AGAINST THE WIND is set in a Pennsylvania town defined by its fading coal industry and its obsession with high school football. The story follows Ace, a senior quarterback attempting to secure a future beyond his hometown, and his father, Vince, a once-promising musician whose life has been hollowed out by addiction.
The narrative arc begins when Ace’s mother, Sarah, decides to move in with her new partner, effectively abandoning the family home and leaving Ace to fend for himself. Refusing to relocate and lose his spot in the district, Ace makes a life-altering choice: he will move in with Vince. The home he moves into is a "structural graveyard" of his father’s vices, and the transition immediately pits Ace’s disciplined, football-driven life against his father’s chaotic reality.
The core of the story explores the "transactional truce" they form. Ace needs an adult to sign off on his residency; Vince needs a reason to stay upright. As the football season reaches its climax, the tension builds on two fronts: Ace’s performance on the field—where he carries the town’s projected hopes—and the volatile sanctuary of their apartment.
As the story progresses, secrets are unearthed about why Sarah left and why Vince’s music career faltered. The climax of the novel centers on a crucial week leading up to the biggest game of the season. Vince’s fragile sobriety is tested by the ghosts of his past, and Ace is forced to confront the limits of his ability to "save" his father. The narrative concludes not with a tidy resolution, but with a hard-won realization about personal agency—that while Ace cannot fix his father, he can choose his own path "against the wind."
AUTHOR Q&A
Q: Music and sports are often treated as opposite worlds in fiction. What made you want to collide them so directly in Against The Wind? A: Because at their core, both discipline areas rely on the exact same thing: managing pressure. Vince explicitly tells Ace that football is explosion, while music is suspension—but they both require navigating a hit.

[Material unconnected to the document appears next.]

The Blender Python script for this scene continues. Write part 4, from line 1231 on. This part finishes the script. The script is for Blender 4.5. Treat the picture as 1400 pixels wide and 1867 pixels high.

When Ace is out on that grid under the glaring stadium lights, he is using the literal physical mechanics his father taught him to survive a blindside rush. By combining them, the football field becomes an extension of the music room, and both become stages where a boy has to figure out how to become a man.
Q: Vince is a incredibly complex character—he is a mentor and a father, but also actively destructive. How did you approach writing his addiction? A: I wanted to avoid the cliché of the chaotic, frantic user. For Vince, it’s a ritual. A performance. He views himself as a "pro" who needs the fire to run the spell and pull the ghosts out of his notebooks. By treating it as a calculated balancing act, it makes the tragedy much heavier for Ace. Ace isn't just watching a sick man; he's watching a brilliant creator trade his soul in real-time just to keep the lights on, making the stakes of their musical pact a true gamble with the devil.